Plus   Neg

Economic Worries Lead To Sell-Off On Wall Street - U.S. Commentary


Stocks moved sharply lower over the course of the trading session on Friday, more than offsetting the rally seen in the previous session. The Nasdaq and the S&P 500 pulled back well off Thursday's five-month closing highs.

The major averages saw further downside going into the close, ending the session at their worst levels of the day. The Dow tumbled 460.19 points or 1.8 percent to 25,502.32, the Nasdaq plummeted 196.29 points or 2.5 percent to 7,642.67 and the S&P 500 plunged 54.17 points or 1.9 percent to 2,800.71.

With the steep losses on the day, the major averages also moved lower for the week.
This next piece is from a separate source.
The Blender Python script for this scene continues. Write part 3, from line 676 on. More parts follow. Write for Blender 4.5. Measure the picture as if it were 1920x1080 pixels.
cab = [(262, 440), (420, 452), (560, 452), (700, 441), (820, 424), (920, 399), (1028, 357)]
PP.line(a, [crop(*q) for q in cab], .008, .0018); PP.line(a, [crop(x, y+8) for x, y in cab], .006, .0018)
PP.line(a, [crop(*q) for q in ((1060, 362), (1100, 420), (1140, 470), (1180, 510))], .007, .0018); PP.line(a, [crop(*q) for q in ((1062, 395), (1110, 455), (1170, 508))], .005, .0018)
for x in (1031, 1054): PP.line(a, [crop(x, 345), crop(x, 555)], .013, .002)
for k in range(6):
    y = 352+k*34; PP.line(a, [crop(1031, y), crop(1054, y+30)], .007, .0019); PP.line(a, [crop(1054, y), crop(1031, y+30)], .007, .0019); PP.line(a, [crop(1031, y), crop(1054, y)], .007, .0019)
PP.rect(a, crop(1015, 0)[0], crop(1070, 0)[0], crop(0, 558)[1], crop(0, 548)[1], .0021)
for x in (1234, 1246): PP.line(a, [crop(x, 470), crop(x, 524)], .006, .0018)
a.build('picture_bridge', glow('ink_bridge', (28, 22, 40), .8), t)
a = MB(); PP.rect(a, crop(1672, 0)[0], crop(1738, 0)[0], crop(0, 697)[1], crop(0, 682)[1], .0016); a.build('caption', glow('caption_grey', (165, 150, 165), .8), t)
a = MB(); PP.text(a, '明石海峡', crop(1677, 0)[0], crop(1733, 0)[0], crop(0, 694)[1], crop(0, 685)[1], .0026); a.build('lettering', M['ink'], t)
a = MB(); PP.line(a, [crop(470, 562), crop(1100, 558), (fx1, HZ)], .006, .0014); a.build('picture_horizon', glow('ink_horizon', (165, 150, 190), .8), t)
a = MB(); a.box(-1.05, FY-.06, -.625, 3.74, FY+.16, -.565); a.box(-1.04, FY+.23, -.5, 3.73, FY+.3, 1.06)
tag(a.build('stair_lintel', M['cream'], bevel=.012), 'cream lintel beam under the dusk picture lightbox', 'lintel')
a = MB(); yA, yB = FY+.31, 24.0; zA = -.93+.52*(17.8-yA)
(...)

The Dow slumped by 1.3 percent, while the Nasdaq and the S&P 500 slid by 0.6 percent and 0.8 percent, respectively.

The sell-off on Wall Street partly reflected profit taking, with traders cashing in on recent gains after yesterday's strong upward move.

Lingering uncertainty about trade talks between the U.S. and China also weighed on the markets ahead of another round of high-level negotiations next week.

Traders also continued to digest the Federal Reserve's dovish monetary policy announcement earlier in the week.

The Fed's decision to move away from plans to continue raising interest rates this year has been described by some analysts as an effort to keep the stock markets afloat amid an expected contraction in first quarter earnings.

The central bank has also been accused of bending to pressure from President Donald Trump, who has claimed U.S. economic growth would be even stronger if the Fed had not raised rates last year.

Chairman Jerome Powell has continually touted the Fed's independence, however, suggesting the dovish tone could also reflect legitimate concerns about the economic outlook.

Adding to the concerns about the outlook for the economy, the yield on the benchmark ten-year note fell below the yield on the three-month bond, which is seen by many as a reliable harbinger of a recession.

Meanwhile, traders largely shrugged off a report from the National Association of Realtors showing a substantial rebound in existing home sales in the month of February.

NAR said existing home sales soared by 11.8 percent to an annual rate of 5.51 million in February after slumping by 1.4 percent to a revised rate of 4.93 million in January.

Economists had expected existing home sales to surge up by 3.2 percent to a rate of 5.10 million from the 4.94 million originally reported for the previous month.

Sector News

Oil service stocks moved sharply lower over the course of the trading session, resulting in a 5.2 percent nosedive by the Philadelphia Oil Service Index. The index pulled back well off its best closing level in well over a month.

The sell-off by oil service stocks came amid a notable decrease by the price of crude oil, with crude for May delivery tumbling $0.94 to $59.04 a barrel.

Concerns about global demand also contributed to substantial weakness in the steel sector, as reflected by the 4.2 percent slump by the NYSE Arca Steel Index.

Significant weakness was also visible among financial stocks, which extended the sell-off seen since the Fed announcement.

While the KBW Bank Index plummeted by 3.9 percent, the NYSE Arca Broker/Dealer Index plunged by 3.4 percent.

Computer hardware, biotechnology, and chemical stocks also saw considerable weakness on the day, while utilities and gold stocks bucked the downtrend.

Other Markets

In overseas trading, stock markets across the Asia-Pacific region moved slightly higher during trading on Friday. Japan's Nikkei 225 Index, China's Shanghai Composite Index and Hong Kong's Hang Seng Index all inched up by 0.1 percent.

Meanwhile, the major European markets showed substantial moves to the downside on the day. While the German DAX Index tumbled by 1.6 percent, the French CAC 40 Index and the U.K.'s FTSE 100 Index both plunged by 2 percent.

In the bond market, treasuries moved notably higher after ending the previous session roughly flat. Subsequently, the yield on the benchmark ten-year note, which moves opposite of its price, slumped by 8.2 basis points to 2.455 percent.

Looking Ahead

Developments regarding the U.S.-China trade talks may impact next week's trading along with the latest batch of U.S. economic data.

Traders are likely to keep an eye on reports on housing starts, consumer confidence, pending home sales, personal income and spending and new home sales.